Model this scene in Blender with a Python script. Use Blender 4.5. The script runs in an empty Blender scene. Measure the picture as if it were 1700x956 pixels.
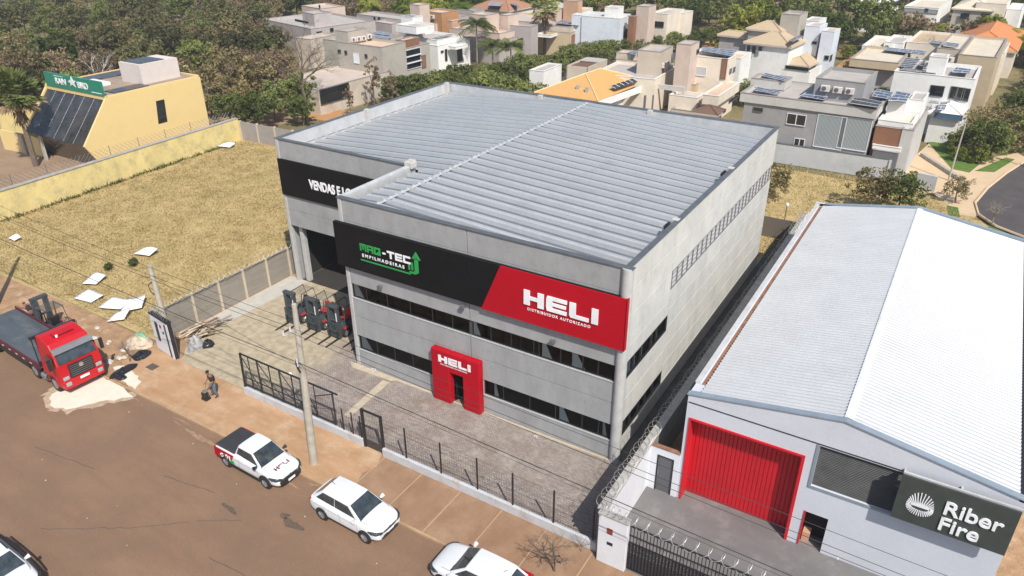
import bpy, bmesh, math, random
from mathutils import Vector, Matrix
sc = bpy.context.scene
col = sc.collection
R = math.radians
random.seed(7)
# ---------------------------------------------------------------- camera, light, exposure
cam = bpy.data.objects.new('camera', bpy.data.cameras.new('camera')); col.objects.link(cam)
cam.location = (27.469, -26.814, 24.737)
cam.rotation_euler = (1.08394635, 0.00607684, 0.549776567)
cam.data.sensor_width = 36; cam.data.lens = 26.123
cam.data.clip_end = 3000
sc.camera = cam
SUN = Vector((1.6, -1.23, 2.3)).normalized()
w = bpy.data.worlds.new('World'); sc.world = w; w.use_nodes = True
nt = w.node_tree
sky = nt.nodes.new('ShaderNodeTexSky'); sky.sky_type = 'NISHITA'; sky.sun_disc = False
sky.sun_elevation = math.asin(SUN.z); sky.sun_rotation = math.atan2(SUN.x, SUN.y)
sky.air_density = 1.0; sky.dust_density = 1.5
bg = nt.nodes['Background']; bg.inputs['Strength'].default_value = 0.10
nt.links.new(sky.outputs[0], bg.inputs['Color'])
sl = bpy.data.lights.new('sun', 'SUN'); sl.energy = 4.1; sl.angle = R(0.5); sl.color = (1, .95, .87)
so = bpy.data.objects.new('sun', sl); col.objects.link(so)
so.rotation_euler = SUN.to_track_quat('Z', 'Y').to_euler()
sc.view_settings.view_transform = 'Standard'; sc.view_settings.look = 'None'
sc.view_settings.exposure = 0.36; sc.view_settings.gamma = 1
try: sc.view_settings.use_curve_mapping = False
except Exception: pass
sc.cycles.max_bounces = 6; sc.cycles.transparent_max_bounces = 12

# ---------------------------------------------------------------- materials
MATS = {}
def mat(name, c, rough=.8, metal=0., var=.12, scale=1.5, bump=0., bscale=30., c2=None, spec=.5, stretch=None, fine=0., dirt=None, dscale=.35, dlo=.5, dhi=.7):
    """principled surface, its base colour broken up by one or two object space noises"""
    if name in MATS: return MATS[name]
    m = bpy.data.materials.new(name); m.use_nodes = True; t = m.node_tree; N = t.nodes; L = t.links
    b = N['Principled BSDF']; b.inputs['Roughness'].default_value = rough; b.inputs['Metallic'].default_value = metal
    b.inputs['Specular IOR Level'].default_value = spec
    tc = N.new('ShaderNodeTexCoord'); mp = N.new('ShaderNodeMapping'); L.new(tc.outputs['Object'], mp.inputs[0])
    if stretch: mp.inputs['Scale'].default_value = stretch
    no = N.new('ShaderNodeTexNoise'); no.inputs['Scale'].default_value = scale; no.inputs['Detail'].default_value = 8; no.inputs['Roughness'].default_value = .65
    L.new(mp.outputs[0], no.inputs['Vector'])
    r = N.new('ShaderNodeValToRGB'); L.new(no.outputs[0], r.inputs[0])
    d = c2 if c2 else tuple(x*(1-var) for x in c)
    e = c if c2 else tuple(min(1, x*(1+var)) for x in c)
    r.color_ramp.elements[0].position = .32; r.color_ramp.elements[1].position = .68
    r.color_ramp.elements[0].color = (*d, 1); r.color_ramp.elements[1].color = (*e, 1)
    out = r.outputs[0]
    if dirt:
        n3 = N.new('ShaderNodeTexNoise'); n3.inputs['Scale'].default_value = dscale; n3.inputs['Detail'].default_value = 9; n3.inputs['Roughness'].default_value = .7
        L.new(tc.outputs['Object'], n3.inputs['Vector'])
        mr = N.new('ShaderNodeMapRange'); mr.inputs[1].default_value = dlo; mr.inputs[2].default_value = dhi; L.new(n3.outputs[0], mr.inputs[0])
        mx = N.new('ShaderNodeMix'); mx.data_type = 'RGBA'; L.new(mr.outputs[0], mx.inputs[0]); L.new(out, mx.inputs[6]); mx.inputs[7].default_value = (*dirt, 1)
        out = mx.outputs[2]
    if fine:
        n2 = N.new('ShaderNodeTexNoise'); n2.inputs['Scale'].default_value = bscale; n2.inputs['Detail'].default_value = 3
        L.new(tc.outputs['Object'], n2.inputs['Vector'])
        mr = N.new('ShaderNodeMapRange'); mr.inputs[1].default_value = .3; mr.inputs[2].default_value = .7; mr.inputs[3].default_value = 1-fine; mr.inputs[4].default_value = 1+fine
        L.new(n2.outputs[0], mr.inputs[0])
        mx = N.new('ShaderNodeMix'); mx.data_type = 'RGBA'; mx.blend_type = 'MULTIPLY'; mx.inputs[0].default_value = 1
        L.new(out, mx.inputs[6]); L.new(mr.outputs[0], mx.inputs[7]); out = mx.outputs[2]
    L.new(out, b.inputs['Base Color'])
    if bump:
        n2 = N.new('ShaderNodeTexNoise'); n2.inputs['Scale'].default_value = bscale; n2.inputs['Detail'].default_value = 4
        L.new(tc.outputs['Object'], n2.inputs['Vector'])
        bp = N.new('ShaderNodeBump'); bp.inputs['Strength'].default_value = bump; bp.inputs['Distance'].default_value = .05
        L.new(n2.outputs[0], bp.inputs['Height']); L.new(bp.outputs[0], b.inputs['Normal'])
    MATS[name] = m
    return m
def glass(name, tint=.35, rough=.03, col_=(.03, .035, .04)):
    """window glass: a tinted see-through sheet with reflections"""
    m = bpy.data.materials.new(name); m.use_nodes = True; t = m.node_tree; N = t.nodes; L = t.links
    N.remove(N['Principled BSDF'])
    tr = N.new('ShaderNodeBsdfTransparent'); tr.inputs[0].default_value = (tint, tint*1.02, tint*1.02, 1)
    gl = N.new('ShaderNodeBsdfGlossy'); gl.inputs['Roughness'].default_value = rough
    fr = N.new('ShaderNodeFresnel'); fr.inputs[0].default_value = 1.32
    mx = N.new('ShaderNodeMixShader'); L.new(fr.outputs[0], mx.inputs[0]); L.new(tr.outputs[0], mx.inputs[1]); L.new(gl.outputs[0], mx.inputs[2])
    L.new(mx.outputs[0], N['Material Output'].inputs[0]); MATS[name] = m; return m
def foliage(name, c, c2, rough=.7):
    m = bpy.data.materials.new(name); m.use_nodes = True; t = m.node_tree; N = t.nodes; L = t.links
    b = N['Principled BSDF']; b.inputs['Roughness'].default_value = rough; b.inputs['Specular IOR Level'].default_value = .25
    oi = N.new('ShaderNodeObjectInfo'); tc = N.new('ShaderNodeTexCoord')
    no = N.new('ShaderNodeTexNoise'); no.inputs['Scale'].default_value = .9; no.inputs['Detail'].default_value = 6; no.inputs['Roughness'].default_value = .8
    L.new(tc.outputs['Object'], no.inputs['Vector'])
    a = N.new('ShaderNodeMath'); a.operation = 'MULTIPLY_ADD'; a.inputs[1].default_value = .5; a.inputs[2].default_value = -.25; L.new(oi.outputs['Random'], a.inputs[0])
    ad = N.new('ShaderNodeMath'); ad.operation = 'ADD'; L.new(a.outputs[0], ad.inputs[0]); L.new(no.outputs[0], ad.inputs[1])
    r = N.new('ShaderNodeValToRGB'); r.color_ramp.elements[0].position = .3; r.color_ramp.elements[1].position = .75
    r.color_ramp.elements[0].color = (*c, 1); r.color_ramp.elements[1].color = (*c2, 1); L.new(ad.outputs[0], r.inputs[0])
    L.new(r.outputs[0], b.inputs['Base Color'])
    ts = N.new('ShaderNodeBsdfTranslucent'); L.new(r.outputs[0], ts.inputs[0])
    mx = N.new('ShaderNodeMixShader'); mx.inputs[0].default_value = .3; L.new(b.outputs[0], mx.inputs[1]); L.new(ts.outputs[0], mx.inputs[2])
    L.new(mx.outputs[0], N['Material Output'].inputs[0])
    MATS[name] = m; return m
def stripes(name, c, c2, axis='X', scale=10, rough=.6, metal=0., profile='SIN', bump=.0, noise=.5):
    m = mat(name, c, rough, metal); t = m.node_tree; N = t.nodes; L = t.links; b = N['Principled BSDF']
    tc = N.new('ShaderNodeTexCoord'); wv = N.new('ShaderNodeTexWave'); wv.bands_direction = axis; wv.inputs['Scale'].default_value = scale; wv.inputs['Distortion'].default_value = noise
    wv.wave_profile = profile
    L.new(tc.outputs['Object'], wv.inputs['Vector'])
    r = N.new('ShaderNodeValToRGB'); r.color_ramp.elements[0].color = (*c, 1); r.color_ramp.elements[1].color = (*c2, 1); L.new(wv.outputs[0], r.inputs[0])
    L.new(r.outputs[0], b.inputs['Base Color'])
    if bump:
        bp = N.new('ShaderNodeBump'); bp.inputs['Strength'].default_value = bump; bp.inputs['Distance'].default_value = .03; L.new(wv.outputs[0], bp.inputs['Height']); L.new(bp.outputs[0], b.inputs['Normal'])
    return m
def bricks(name, c1, c2, mortar, sx=5., bw=.5, rh=.25, msz=.02, rough=.9, patch=None, angle=0, axis=None, sand=None):
    m = bpy.data.materials.new(name); m.use_nodes = True; t = m.node_tree; N = t.nodes; L = t.links; b = N['Principled BSDF']; b.inputs['Roughness'].default_value = rough
    tc = N.new('ShaderNodeTexCoord'); mp = N.new('ShaderNodeMapping'); L.new(tc.outputs['Object'], mp.inputs[0])
    mp.inputs['Rotation'].default_value = (0, 0, angle)
    br = N.new('ShaderNodeTexBrick')
    if axis == 'yz':
        sx_ = N.new('ShaderNodeSeparateXYZ'); cb_ = N.new('ShaderNodeCombineXYZ'); L.new(tc.outputs['Object'], sx_.inputs[0]); L.new(sx_.outputs[1], cb_.inputs[0]); L.new(sx_.outputs[2], cb_.inputs[1]); L.new(cb_.outputs[0], br.inputs['Vector'])
    else: L.new(mp.outputs[0], br.inputs['Vector'])
    br.inputs['Color1'].default_value = (*c1, 1); br.inputs['Color2'].default_value = (*c2, 1); br.inputs['Mortar'].default_value = (*mortar, 1)
    br.inputs['Scale'].default_value = sx; br.inputs['Brick Width'].default_value = bw; br.inputs['Row Height'].default_value = rh; br.inputs['Mortar Size'].default_value = msz
    out = br.outputs[0]
    for (cc, scl, lo, hi, amt) in (patch or []):
        no = N.new('ShaderNodeTexNoise'); no.inputs['Scale'].default_value = scl; no.inputs['Detail'].default_value = 9; no.inputs['Roughness'].default_value = .7; L.new(tc.outputs['Object'], no.inputs['Vector'])
        mr = N.new('ShaderNodeMapRange'); mr.inputs[1].default_value = lo; mr.inputs[2].default_value = hi; mr.inputs[4].default_value = amt; L.new(no.outputs[0], mr.inputs[0])
        mx = N.new('ShaderNodeMix'); mx.data_type = 'RGBA'; L.new(mr.outputs[0], mx.inputs[0]); L.new(out, mx.inputs[6]); mx.inputs[7].default_value = (*cc, 1); out = mx.outputs[2]
    if sand:  # sand spread over the pavers towards -x
        cc, x0, x1 = sand
        sp = N.new('ShaderNodeSeparateXYZ'); L.new(tc.outputs['Object'], sp.inputs[0])
        no = N.new('ShaderNodeTexNoise'); no.inputs['Scale'].default_value = .7; no.inputs['Detail'].default_value = 9; no.inputs['Roughness'].default_value = .7; L.new(tc.outputs['Object'], no.inputs['Vector'])
        ma = N.new('ShaderNodeMath'); ma.operation = 'MULTIPLY_ADD'; ma.inputs[1].default_value = 9.; L.new(no.outputs[0], ma.inputs[0]); L.new(sp.outputs[0], ma.inputs[2])
        mr = N.new('ShaderNodeMapRange'); mr.inputs[1].default_value = x1+4.5; mr.inputs[2].default_value = x0+4.5; L.new(ma.outputs[0], mr.inputs[0])
        n2 = N.new('ShaderNodeTexNoise'); n2.inputs['Scale'].default_value = 2.2; n2.inputs['Detail'].default_value = 8; L.new(tc.outputs['Object'], n2.inputs['Vector'])
        rr = N.new('ShaderNodeValToRGB'); rr.color_ramp.elements[0].position = .35; rr.color_ramp.elements[1].position = .65; rr.color_ramp.elements[0].color = (*[v*.72 for v in cc], 1); rr.color_ramp.elements[1].color = (*cc, 1); L.new(n2.outputs[0], rr.inputs[0])
        mx = N.new('ShaderNodeMix'); mx.data_type = 'RGBA'; L.new(mr.outputs[0], mx.inputs[0]); L.new(out, mx.inputs[6]); L.new(rr.outputs[0], mx.inputs[7]); out = mx.outputs[2]
    L.new(out, b.inputs['Base Color'])
    bp = N.new('ShaderNodeBump'); bp.inputs['Strength'].default_value = .5; bp.inputs['Distance'].default_value = .02; bp.invert = True; L.new(br.outputs['Fac'], bp.inputs['Height']); L.new(bp.outputs[0], b.inputs['Normal'])
    MATS[name] = m; return m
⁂
**GIVEN EXERCISE**
From the data above, copy each line where the string "with" appears.

**SOLUTION FOR THIS TASK**
Model this scene in Blender with a Python script. Use Blender 4.5. The script runs in an empty Blender scene. Measure the picture as if it were 1700x956 pixels.
    """window glass: a tinted see-through sheet with reflections"""